The image of college as a place defined by its students’ experience of newness — surprise roommates in unknown dorm housing in an unfamiliar college town — is ingrained not just in my own imagination, but in the culture as well. This cultural imagination is predominantly an American one laced through with geography. My cousin in the Czech Republic, who grew up in Prague, did not expect a big move when he entered university two years before me. The best school for his interest in translation was Charles University, also located in Prague, and the best housing option for his student budget was his own childhood bedroom. For him, the prospect of spending his university years in the same city where he had spent his high school years did not entail existential angst. But the vastness and variety of the United States had been imprinted in my imagination, not his, and the need to explore new corners of this place was one I couldn’t shake no matter how happy he seemed to be at home.

I entered the Yard that first day through Johnston Gate with a single heavy backpack in tow and a friend along to say goodbye. In those first few familiar steps, there was no trace of the trepidation I had wanted to feel on my first day at college. My parents hadn’t come to see me off, being at work and having no doubt they would see me again within a few days — or whenever they wanted, for the next four years. But after my friend turned to walk back through the gate and I turned toward the enthusiastic upperclassmen beaming at me from behind a makeshift “Welcome to Dorm Crew!” sign, this sense of comfort suddenly disappeared. I was lost, in the same Yard where I had spent so many late afternoons lounging with friends from high school. The dorm crew captains who handed me my keys began to steer me toward Hollis with gentle smiles reserved for round-eyed, new freshmen from far away, and I didn’t stop them. I had no idea where Hollis was.
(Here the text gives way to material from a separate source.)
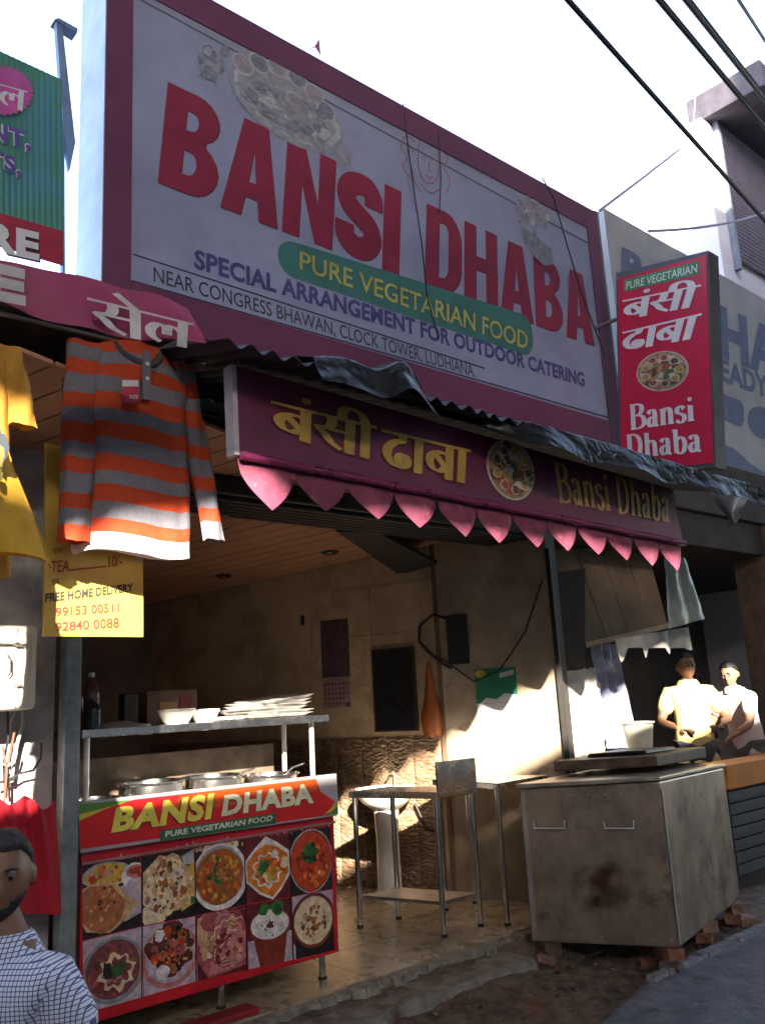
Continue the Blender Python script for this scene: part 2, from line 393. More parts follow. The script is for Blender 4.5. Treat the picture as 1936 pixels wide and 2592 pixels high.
for k in range(13):
    y = 5.36 + k*.24
    for zi in range(2):
        z0 = .02 + zi*.63
        mb = MB()
        def rf(u, v, y=y, z0=z0):
            yy = y + .234*u; z = z0 + .618*v
            edge = min(u, 1-u, .5) * 8; edge = min(1, edge) * min(1, min(v, 1-v) * 20)
            ph = (zi*.618 + .618*v) * 2*math.pi / .062
            d = .5 + .5*math.sin(ph + 2.2*math.sin(u*4*math.pi))
            return wl(yy, .004 + edge*(.004 + .010*d), z)
        mb.grid(rf, 16, 44)
        build(mb, 'relief_tile', relief, wall_r, smooth=50)
pil = build(MB().hexa([wl(4.34, .02), wl(5.315, .02), wl(5.315, -.2), wl(4.34, -.2)], [wl(4.34, .02, 3.1), wl(5.315, .02, 3.1), wl(5.315, -.2, 3.1), wl(4.34, -.2, 3.1)]), 'front_pillar', pillar_m, kind='structure')
build(MB().hexa([wl(5.28, .02), wl(5.315, .02), wl(5.315, .035), wl(5.28, .035)][::-1], [wl(5.28, .02, 2.9), wl(5.315, .02, 2.9), wl(5.315, .035, 2.9), wl(5.28, .035, 2.9)][::-1]), 'corner_strip', M('brown trim', (.16,.10,.06), .5), pil)
build(MB().hexa([wl(4.30, .015), wl(4.335, .015), wl(4.335, .05), wl(4.30, .05)][::-1], [wl(4.30, .015, 2.7), wl(4.335, .015, 2.7), wl(4.335, .05, 2.7), wl(4.30, .05, 2.7)][::-1]), 'shutter_rail', M('rail', (.02,.018,.017), .7), pil)
build(MB().hexa([wl(4.33,.03), wl(4.335,.03), wl(4.335,-.21), wl(4.33,-.21)], [wl(4.33,.03,2.9), wl(4.335,.03,2.9), wl(4.335,-.21,2.9), wl(4.33,-.21,2.9)]), 'pillar_end', M('dark end board', (.035,.028,.025), .8, var=.4), pil)  # dark board added to make the pillar's street end darker
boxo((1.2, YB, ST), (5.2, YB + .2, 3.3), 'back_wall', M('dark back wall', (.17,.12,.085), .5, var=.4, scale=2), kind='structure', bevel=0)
# left cross wall of the shop (behind the pole)
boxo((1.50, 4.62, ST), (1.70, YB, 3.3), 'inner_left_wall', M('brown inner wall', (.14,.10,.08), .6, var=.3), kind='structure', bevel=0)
# neighbour's front wall on the left, with the meter box on it
boxo((-3.5, 4.42, ST), (1.70, 4.62, 3.9), 'neighbour_front_wall', bluewall, kind='structure', bevel=.01)

# ceiling of long PVC planks
ceil = build(MB().hexa([(1.3,4.86,2.93),(6.0,4.86,2.93),(6.0,YB,2.72),(1.3,YB,2.72)], [(1.3,4.86,3.1),(6.0,4.86,3.1),(6.0,YB,3.0),(1.3,YB,3.0)]), 'ceiling', M('ceiling backing', (.05,.035,.03), .9), kind='structure')
plank_m = M('brown ceiling plank', (.50,.25,.15), .32, var=.25, scale=3, bump=.05, bscale=30)
def cz(y): return 2.925 - (y - 4.86) * (.21 / 3.54)
for k in range(26):
    o_ = .02 + k*.185
    a = wl(4.862, o_); b = wl(4.862, o_ + .169); y1 = YB - .004
    def pt(o, y):
        p = wl(y, o); p.z = cz(y); return p
    # points on lines parallel to the wall
    A = pt(o_, 4.87); dA = D * ((y1 - A.y) / D.y); B_ = pt(o_ + .169, 4.87); dB = D * ((y1 - B_.y) / D.y)
    qa = [A, B_, B_ + dB, A + dA]
    for p in qa: p.z = cz(p.y)
    if qa[1].x < 1.25 and qa[0].x < 1.25: continue
    hi = [Vector((p.x, p.y, p.z - .002)) for p in qa]; lo = [Vector((p.x, p.y, p.z - .020 + random.uniform(-.0015,.0015))) for p in qa]
    build(MB().hexa(lo, hi), 'plank', plank_m, ceil)

# shutter housing and lintel over the opening
li = thing('rolling_shutter_box', 'dark steel rolling shutter housing above the open shop front', 'shutter', (3.6, 4.6, 2.78))
boxo((1.70, 4.36, 2.82), (5.75, 4.86, 3.30), 'housing', M('dark shutter steel', (.05,.045,.048), .5, .5, var=.4), li, bevel=.02)
for k in range(6): boxo((1.72, 4.40 + k*.072, 2.79), (5.70, 4.45 + k*.072, 2.818), 'slat', M('dark shutter steel', (0,0,0)), li, bevel=.006)
boxo((1.66, 4.36, 3.305), (14, 4.60, 3.9), 'facade_band', dark_wall, kind='structure', bevel=.01)

# the shop next door on the right: dark recess
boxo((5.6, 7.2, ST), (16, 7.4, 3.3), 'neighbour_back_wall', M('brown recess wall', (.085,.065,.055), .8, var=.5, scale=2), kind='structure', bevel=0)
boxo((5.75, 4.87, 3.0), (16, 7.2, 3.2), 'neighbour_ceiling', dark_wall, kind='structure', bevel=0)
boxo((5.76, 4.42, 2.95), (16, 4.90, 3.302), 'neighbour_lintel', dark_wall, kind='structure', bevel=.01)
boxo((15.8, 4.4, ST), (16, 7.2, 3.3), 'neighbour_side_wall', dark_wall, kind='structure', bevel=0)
boxo((9.75, 4.36, -.02), (10.25, 4.8, 3.3), 'shop_pillar', M('brown pillar', (.16,.10,.075), .8, var=.4), bevel=.01, kind='structure')

# ------------------------------------------------------------------ main signboard
SY = 4.30
face_m = M('dirty white flex', (.25,.265,.42), .55, var=.16, scale=1.6, patch=((.21,.22,.33), 2.2, .6), bump=.35, bscale=2.5)
frame_m = M('maroon flex border', (.125,.024,.075), .5, var=.22, scale=2)
letter_m = M('printed red', (.23,.009,.040), .5, var=.18, scale=4)
sign = thing('shop_signboard', 'huge white signboard in a maroon border with red BANSI DHABA lettering', 'signboard', (4.5, 4.5, 3.75))
SQ = quad([(330,712),(1539,1059),(1494,562),(335,-57)], 'y', SY)           # white face
sx0 = at(257,700,'y',SY).x; sx1 = at(1540,900,'y',SY).x + .06
zt = at(700,93,'y',SY).z; zb = 3.74
boxo((sx0 + .012, SY + .006, zb + .01), (sx1 - .012, SY + .40, zt - .01), 'box', M('pale blue painted steel', (.60,.70,.82), .5, var=.2, scale=3), sign, bevel=.01)
zbi0, zbi1 = SQ[0].z, SQ[1].z; zti = SQ[3].z - .02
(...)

My sense of displacement in a physical space I thought I knew so well would continue for the first few months I lived at Harvard. Mostly, I felt as though someone had blindfolded me and spun me in endless circles before releasing me in the middle of Harvard Square, which now wobbled out of focus, presenting new topsy-turvy dimensions wherever I looked. Every morning that I looked out from my window in Pennypacker Hall to see the back of the Old Cambridge Baptist Church was an exercise in balancing two different worlds inside my head. This was the same church I used to pass on trips to BerryLine or walks to Central Square, part of the backdrop of high school years spent exploring Cambridge on foot with friends. Now it was on the outside, while I sat inside a dorm whose tiny triangle shower and bunked beds I had never imagined in countless strolls past this building.

Over the past four years, I have regained some sense of balance between these dimensions. The isolated, often inward-looking Harvard worlds I discovered during my freshman year feel like they have opened up to become part of the broad landscape of Cambridge as I know it. I meet friends to study in Kirkland Dining Hall or Café Gato Rojo as often as I go to the 1369 in Inman Square or Darwin’s on Mount Auburn Street.

While the brick-walled barriers between Harvard and the larger Cambridge community remain mostly intact, I appreciate the luxury of being able to move between them now. I also appreciate the insight this has afforded me — that one physical location can represent multiple different worlds offering endless new experiences. I did not get to move outward, to explore the greener pastures and larger cities outside Cambridge. But in staying here I have been able to move inward, to explore instead the corners and complexities of this place.